This article about land loss in South East England doesn’t do a very good job explaining exactly how climate change is speeding up the loss of land around Beccles, but that land is returning to the sea is certain.
This winter a 50-foot-wide strip of Roger Middleditch’s sugar-beet field fell into the North Sea, his rich East Anglian lands reduced by a large fraction of their acreage. The adjacent potato field, once 23 acres, is now less than 3 — too small to plant at all, he said.
Coastal erosion has been a fact of life here for a century, because the land under East Anglia is slowly sinking. But the erosion has never been as quick and cataclysmic as it has been in recent years, an effect of climate change and global warming, many scientists say.
In Bangladesh, however, the connection between climate change and land loss is crystal clear.
Either the water is rising and covering crop lands,
Even without television and newspapers, Shahidul can sense that something just isn’t right about the weather. “It gets warmer every year, there are more storms and the monsoon doesn’t come on time,” he says. The water level in front of his house also rises a little every year. “When I moved here, we still had three fields in front of the house. Now there are only two,” Shahidul goes on. “I’m afraid the water will take another piece away from me this year.” As a precautionary measure, he had the platform for his little barn built half a meter higher. “You never know what will happen.”
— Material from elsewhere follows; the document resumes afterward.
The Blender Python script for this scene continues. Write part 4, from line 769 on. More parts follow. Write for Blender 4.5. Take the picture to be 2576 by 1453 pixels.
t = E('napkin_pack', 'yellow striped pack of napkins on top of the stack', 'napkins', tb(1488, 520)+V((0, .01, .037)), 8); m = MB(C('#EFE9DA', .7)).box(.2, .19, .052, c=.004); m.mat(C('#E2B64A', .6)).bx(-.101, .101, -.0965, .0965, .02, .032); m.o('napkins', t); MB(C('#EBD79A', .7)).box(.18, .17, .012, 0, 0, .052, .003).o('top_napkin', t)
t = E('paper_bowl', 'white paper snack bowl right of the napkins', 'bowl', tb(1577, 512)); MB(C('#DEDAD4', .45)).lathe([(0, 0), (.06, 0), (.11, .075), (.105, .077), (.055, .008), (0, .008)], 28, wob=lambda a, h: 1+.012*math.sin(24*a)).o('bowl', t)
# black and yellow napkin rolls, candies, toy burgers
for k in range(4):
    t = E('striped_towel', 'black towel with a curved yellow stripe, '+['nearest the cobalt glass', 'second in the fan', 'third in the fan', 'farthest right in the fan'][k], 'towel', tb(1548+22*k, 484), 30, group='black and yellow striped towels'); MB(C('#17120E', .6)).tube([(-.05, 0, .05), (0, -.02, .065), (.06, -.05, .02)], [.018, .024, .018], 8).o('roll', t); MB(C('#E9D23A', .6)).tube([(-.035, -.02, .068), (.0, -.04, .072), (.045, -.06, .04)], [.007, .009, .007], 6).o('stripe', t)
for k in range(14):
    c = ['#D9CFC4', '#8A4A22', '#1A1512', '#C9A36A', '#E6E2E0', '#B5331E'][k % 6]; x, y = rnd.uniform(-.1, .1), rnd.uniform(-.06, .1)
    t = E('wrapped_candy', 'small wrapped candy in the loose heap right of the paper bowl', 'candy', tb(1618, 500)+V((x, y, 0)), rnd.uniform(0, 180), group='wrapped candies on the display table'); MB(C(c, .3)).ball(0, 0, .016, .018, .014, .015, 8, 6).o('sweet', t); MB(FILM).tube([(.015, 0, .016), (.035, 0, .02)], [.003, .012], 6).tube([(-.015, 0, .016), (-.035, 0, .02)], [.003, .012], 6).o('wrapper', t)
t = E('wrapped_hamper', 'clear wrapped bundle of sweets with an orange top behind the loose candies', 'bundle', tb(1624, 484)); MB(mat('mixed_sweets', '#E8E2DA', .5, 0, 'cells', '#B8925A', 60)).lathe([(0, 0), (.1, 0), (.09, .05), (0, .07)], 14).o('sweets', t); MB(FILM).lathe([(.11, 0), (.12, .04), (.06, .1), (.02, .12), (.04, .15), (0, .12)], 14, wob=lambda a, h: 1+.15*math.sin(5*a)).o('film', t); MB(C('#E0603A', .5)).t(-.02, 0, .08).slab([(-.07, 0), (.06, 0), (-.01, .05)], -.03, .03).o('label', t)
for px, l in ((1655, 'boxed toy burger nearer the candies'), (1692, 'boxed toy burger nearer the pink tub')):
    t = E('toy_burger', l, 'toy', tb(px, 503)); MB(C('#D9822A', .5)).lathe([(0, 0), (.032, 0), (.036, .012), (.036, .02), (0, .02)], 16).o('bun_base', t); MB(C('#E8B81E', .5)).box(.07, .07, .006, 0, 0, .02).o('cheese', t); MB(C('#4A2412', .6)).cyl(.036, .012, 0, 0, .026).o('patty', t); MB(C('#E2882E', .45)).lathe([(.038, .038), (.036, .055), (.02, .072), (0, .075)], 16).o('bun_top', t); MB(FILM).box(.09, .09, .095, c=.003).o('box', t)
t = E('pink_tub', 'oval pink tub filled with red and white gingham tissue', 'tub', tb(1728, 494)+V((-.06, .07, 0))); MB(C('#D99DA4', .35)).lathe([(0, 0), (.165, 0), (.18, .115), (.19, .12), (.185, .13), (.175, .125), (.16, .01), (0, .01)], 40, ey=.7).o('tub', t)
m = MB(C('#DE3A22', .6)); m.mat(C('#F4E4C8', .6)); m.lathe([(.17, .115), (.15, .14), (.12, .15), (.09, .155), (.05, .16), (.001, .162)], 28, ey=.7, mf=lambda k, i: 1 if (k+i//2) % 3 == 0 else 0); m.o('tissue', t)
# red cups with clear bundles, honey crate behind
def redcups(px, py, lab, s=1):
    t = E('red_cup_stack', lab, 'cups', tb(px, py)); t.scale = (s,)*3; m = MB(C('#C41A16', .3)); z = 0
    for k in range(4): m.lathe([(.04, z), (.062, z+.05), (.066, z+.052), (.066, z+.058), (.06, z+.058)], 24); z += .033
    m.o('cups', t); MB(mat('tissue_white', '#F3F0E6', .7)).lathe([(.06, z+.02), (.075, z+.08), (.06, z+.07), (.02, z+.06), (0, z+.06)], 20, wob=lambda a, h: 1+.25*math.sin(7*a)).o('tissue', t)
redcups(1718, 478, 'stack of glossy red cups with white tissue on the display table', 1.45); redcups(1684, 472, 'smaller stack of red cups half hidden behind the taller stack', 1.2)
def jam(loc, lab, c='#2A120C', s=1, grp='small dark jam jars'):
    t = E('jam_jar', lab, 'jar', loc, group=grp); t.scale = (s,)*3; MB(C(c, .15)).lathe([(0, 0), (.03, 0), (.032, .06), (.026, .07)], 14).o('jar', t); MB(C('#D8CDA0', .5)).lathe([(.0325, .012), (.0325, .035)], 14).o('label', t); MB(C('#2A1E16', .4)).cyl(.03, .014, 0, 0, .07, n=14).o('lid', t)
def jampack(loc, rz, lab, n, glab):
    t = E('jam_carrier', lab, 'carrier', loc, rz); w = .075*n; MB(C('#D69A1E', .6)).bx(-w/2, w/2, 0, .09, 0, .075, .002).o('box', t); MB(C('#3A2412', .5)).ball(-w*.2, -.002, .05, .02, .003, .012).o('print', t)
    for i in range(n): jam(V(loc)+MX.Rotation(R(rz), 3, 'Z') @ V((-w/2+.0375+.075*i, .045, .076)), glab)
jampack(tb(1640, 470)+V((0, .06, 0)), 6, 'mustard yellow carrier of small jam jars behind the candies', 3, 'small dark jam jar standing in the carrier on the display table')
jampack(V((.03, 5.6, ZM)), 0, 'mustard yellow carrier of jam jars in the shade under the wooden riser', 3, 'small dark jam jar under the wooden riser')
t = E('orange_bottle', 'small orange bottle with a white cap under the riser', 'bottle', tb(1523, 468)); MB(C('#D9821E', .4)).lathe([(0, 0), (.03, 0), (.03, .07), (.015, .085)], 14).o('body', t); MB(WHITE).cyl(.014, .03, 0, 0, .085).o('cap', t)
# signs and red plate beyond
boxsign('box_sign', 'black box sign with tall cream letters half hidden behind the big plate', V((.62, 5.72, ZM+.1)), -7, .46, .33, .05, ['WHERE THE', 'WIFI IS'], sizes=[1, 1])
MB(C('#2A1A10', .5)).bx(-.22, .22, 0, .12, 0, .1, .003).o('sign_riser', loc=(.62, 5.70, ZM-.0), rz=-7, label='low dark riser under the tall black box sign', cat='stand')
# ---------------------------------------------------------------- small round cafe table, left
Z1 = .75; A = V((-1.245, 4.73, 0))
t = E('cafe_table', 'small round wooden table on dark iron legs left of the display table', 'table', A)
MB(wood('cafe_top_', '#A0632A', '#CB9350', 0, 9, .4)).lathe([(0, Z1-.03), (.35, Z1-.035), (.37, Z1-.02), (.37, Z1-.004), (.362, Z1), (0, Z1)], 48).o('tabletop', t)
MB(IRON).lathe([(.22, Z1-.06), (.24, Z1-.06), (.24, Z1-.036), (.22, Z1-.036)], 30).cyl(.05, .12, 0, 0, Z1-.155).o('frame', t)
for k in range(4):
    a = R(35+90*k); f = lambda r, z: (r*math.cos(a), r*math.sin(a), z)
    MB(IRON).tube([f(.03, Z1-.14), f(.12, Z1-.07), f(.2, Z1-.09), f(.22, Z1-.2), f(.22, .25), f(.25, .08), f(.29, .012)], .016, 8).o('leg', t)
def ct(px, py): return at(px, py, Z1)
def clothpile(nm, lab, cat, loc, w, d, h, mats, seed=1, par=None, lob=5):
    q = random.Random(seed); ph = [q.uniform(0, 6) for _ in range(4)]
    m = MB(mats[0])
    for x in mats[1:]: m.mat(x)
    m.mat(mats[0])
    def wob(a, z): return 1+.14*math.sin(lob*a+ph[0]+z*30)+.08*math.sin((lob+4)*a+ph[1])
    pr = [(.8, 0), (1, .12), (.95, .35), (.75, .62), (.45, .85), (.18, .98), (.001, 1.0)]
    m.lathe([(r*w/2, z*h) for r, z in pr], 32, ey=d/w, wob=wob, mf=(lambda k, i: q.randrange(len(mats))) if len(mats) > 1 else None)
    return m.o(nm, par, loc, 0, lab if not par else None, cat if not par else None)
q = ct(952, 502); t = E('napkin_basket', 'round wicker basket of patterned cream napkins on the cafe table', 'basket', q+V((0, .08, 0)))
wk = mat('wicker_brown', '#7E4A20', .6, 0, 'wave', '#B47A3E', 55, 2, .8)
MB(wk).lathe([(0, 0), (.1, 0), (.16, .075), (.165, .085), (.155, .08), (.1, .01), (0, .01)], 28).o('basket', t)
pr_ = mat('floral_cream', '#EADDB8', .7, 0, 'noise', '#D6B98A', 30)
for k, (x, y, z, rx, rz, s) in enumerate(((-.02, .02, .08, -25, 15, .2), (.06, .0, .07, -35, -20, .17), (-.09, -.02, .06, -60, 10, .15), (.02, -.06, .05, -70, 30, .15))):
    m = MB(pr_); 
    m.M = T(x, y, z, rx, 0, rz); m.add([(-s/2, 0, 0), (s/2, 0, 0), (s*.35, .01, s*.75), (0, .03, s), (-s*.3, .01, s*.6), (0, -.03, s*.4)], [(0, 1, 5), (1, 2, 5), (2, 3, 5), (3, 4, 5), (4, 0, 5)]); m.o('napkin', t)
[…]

or the ground water is becoming more saline:
Salt in the groundwater has fundamentally changed Mondal’s life. The 28-year-old farmer once grew rice and vegetables, just as his father did before him, roughly 90 kilometers from the coast, in small village of Munshiganj in south-western Bangladesh. Mondal used to harvest a number of times each year. It was a life of hard labor, but they had enough to eat. Then rice production started to decline, and eventually the vegetable crops failed entirely. Another farmer told him that the salt in the water was to blame for the poor harvests.